[START OF Given records]

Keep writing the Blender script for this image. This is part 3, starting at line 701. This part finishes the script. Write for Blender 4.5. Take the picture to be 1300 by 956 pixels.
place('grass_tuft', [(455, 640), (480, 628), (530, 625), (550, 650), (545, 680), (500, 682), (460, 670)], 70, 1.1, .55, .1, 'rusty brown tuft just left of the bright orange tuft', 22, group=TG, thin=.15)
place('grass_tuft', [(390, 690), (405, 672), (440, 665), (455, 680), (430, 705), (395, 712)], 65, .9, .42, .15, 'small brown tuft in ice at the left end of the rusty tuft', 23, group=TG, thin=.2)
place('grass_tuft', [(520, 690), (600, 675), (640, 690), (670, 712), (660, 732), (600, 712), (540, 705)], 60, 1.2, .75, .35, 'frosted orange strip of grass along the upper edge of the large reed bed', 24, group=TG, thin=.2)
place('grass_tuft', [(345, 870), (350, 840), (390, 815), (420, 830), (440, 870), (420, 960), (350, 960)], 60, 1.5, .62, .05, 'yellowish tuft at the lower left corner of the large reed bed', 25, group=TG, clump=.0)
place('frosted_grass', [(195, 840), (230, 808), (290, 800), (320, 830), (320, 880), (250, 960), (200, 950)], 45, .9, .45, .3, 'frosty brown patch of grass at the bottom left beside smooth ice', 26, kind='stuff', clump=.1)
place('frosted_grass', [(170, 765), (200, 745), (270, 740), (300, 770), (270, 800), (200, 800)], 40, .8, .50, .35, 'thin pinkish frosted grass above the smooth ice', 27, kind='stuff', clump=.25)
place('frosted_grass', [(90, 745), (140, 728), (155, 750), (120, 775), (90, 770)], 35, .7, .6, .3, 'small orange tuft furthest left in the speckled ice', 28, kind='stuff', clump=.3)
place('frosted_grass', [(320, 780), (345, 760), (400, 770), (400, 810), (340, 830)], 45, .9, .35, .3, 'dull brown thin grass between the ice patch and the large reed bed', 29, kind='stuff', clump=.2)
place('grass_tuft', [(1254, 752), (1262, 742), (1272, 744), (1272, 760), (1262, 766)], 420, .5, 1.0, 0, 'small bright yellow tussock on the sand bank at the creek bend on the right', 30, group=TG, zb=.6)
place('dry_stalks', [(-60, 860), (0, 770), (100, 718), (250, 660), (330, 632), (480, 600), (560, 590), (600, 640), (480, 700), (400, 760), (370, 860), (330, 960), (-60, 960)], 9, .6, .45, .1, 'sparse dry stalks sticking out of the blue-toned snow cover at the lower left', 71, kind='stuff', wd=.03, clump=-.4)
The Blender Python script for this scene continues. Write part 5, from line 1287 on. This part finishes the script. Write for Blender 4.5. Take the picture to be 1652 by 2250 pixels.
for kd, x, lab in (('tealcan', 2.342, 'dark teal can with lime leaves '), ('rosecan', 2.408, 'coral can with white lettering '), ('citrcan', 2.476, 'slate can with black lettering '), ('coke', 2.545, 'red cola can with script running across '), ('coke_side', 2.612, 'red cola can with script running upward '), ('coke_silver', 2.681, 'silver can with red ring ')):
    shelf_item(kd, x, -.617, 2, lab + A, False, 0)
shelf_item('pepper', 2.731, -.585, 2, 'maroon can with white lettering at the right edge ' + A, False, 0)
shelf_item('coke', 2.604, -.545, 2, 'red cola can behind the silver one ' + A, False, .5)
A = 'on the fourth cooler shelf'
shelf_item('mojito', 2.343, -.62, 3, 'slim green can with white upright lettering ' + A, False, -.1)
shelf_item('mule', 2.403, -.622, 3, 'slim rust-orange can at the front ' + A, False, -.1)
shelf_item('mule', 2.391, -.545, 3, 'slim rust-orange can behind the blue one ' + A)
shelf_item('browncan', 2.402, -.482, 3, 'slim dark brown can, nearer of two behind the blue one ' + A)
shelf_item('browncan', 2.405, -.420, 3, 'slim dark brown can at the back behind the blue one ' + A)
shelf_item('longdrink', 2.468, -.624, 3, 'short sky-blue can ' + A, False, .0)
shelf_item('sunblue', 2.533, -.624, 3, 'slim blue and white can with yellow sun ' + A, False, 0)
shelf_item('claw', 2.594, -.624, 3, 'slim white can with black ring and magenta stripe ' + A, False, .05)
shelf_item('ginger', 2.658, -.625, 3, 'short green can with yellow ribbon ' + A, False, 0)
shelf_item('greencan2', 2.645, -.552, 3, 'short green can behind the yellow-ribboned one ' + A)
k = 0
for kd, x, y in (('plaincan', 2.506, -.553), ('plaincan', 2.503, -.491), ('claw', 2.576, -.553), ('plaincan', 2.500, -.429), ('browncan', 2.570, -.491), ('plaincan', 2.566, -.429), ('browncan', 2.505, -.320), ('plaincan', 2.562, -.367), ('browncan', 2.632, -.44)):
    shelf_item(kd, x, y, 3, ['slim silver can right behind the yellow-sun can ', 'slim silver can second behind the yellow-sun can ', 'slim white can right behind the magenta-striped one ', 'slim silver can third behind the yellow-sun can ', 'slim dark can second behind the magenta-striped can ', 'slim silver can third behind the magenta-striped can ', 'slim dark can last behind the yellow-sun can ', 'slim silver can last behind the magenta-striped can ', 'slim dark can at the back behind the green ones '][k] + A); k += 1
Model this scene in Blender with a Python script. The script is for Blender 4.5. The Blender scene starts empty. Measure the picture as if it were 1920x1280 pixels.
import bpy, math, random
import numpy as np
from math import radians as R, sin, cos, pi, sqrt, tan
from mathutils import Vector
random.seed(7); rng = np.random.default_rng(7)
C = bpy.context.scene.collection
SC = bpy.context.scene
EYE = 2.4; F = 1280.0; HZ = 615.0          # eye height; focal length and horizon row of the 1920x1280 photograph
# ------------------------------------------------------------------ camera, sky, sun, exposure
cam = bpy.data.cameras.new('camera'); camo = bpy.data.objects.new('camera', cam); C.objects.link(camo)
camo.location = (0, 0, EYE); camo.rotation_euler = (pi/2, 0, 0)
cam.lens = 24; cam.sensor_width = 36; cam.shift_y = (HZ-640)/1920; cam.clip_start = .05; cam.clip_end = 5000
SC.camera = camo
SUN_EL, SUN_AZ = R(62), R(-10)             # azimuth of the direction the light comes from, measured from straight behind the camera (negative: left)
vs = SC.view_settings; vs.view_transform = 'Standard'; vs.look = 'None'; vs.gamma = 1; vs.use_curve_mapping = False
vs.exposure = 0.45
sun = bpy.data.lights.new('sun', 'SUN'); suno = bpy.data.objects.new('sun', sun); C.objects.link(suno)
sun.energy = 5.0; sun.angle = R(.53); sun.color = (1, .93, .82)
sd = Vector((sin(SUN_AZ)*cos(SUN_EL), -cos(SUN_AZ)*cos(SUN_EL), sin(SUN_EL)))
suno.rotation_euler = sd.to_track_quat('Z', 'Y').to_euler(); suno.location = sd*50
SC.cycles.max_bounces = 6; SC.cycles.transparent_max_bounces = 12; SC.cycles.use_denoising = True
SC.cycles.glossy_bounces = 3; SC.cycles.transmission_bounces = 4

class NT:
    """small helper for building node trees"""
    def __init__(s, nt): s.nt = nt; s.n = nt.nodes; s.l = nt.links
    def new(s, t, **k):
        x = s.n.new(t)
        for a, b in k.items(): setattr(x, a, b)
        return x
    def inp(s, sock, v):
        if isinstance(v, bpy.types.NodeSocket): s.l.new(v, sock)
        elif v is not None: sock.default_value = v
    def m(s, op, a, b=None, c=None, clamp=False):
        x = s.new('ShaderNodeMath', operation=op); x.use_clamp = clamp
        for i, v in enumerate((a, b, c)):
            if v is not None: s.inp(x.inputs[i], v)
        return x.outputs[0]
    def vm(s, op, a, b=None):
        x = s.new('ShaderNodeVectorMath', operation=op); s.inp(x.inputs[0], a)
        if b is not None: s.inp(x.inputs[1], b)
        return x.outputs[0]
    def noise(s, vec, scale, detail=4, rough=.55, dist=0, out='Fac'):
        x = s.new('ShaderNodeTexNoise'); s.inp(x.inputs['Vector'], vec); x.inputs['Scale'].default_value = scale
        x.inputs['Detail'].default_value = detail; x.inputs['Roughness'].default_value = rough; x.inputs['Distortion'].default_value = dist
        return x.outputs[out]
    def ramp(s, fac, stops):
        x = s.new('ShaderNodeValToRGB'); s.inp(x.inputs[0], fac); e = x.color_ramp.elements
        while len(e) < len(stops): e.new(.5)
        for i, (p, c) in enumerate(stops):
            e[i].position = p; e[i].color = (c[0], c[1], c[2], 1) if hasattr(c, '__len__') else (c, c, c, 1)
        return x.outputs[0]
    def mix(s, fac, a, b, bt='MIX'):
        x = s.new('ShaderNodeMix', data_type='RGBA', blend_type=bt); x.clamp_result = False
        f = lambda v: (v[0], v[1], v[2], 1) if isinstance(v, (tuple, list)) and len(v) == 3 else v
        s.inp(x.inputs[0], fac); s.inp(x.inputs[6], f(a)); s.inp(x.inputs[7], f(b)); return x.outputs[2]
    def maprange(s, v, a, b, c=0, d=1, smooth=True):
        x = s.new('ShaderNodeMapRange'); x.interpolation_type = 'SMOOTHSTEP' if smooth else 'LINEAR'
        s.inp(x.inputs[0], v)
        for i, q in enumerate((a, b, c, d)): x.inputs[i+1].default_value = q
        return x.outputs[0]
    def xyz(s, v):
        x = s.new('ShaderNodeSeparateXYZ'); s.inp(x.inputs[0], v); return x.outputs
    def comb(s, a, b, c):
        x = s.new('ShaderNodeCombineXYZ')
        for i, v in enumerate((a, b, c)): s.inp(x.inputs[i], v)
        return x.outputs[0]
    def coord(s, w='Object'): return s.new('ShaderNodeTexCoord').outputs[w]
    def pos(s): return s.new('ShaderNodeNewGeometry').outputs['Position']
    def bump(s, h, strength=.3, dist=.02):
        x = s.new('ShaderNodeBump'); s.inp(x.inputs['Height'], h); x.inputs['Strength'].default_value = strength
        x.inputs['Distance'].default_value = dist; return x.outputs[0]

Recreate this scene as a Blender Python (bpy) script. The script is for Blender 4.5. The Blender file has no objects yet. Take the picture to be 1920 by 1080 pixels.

[END OF Given records]

● **Task statement**
Go through the records and show every line with the string "from" in it.

● **Result of the exercise**
The Blender Python script for this scene continues. Write part 5, from line 1287 on. This part finishes the script. Write for Blender 4.5. Take the picture to be 1652 by 2250 pixels.
from math import radians as R, sin, cos, pi, sqrt, tan
from mathutils import Vector
SUN_EL, SUN_AZ = R(62), R(-10)             # azimuth of the direction the light comes from, measured from straight behind the camera (negative: left)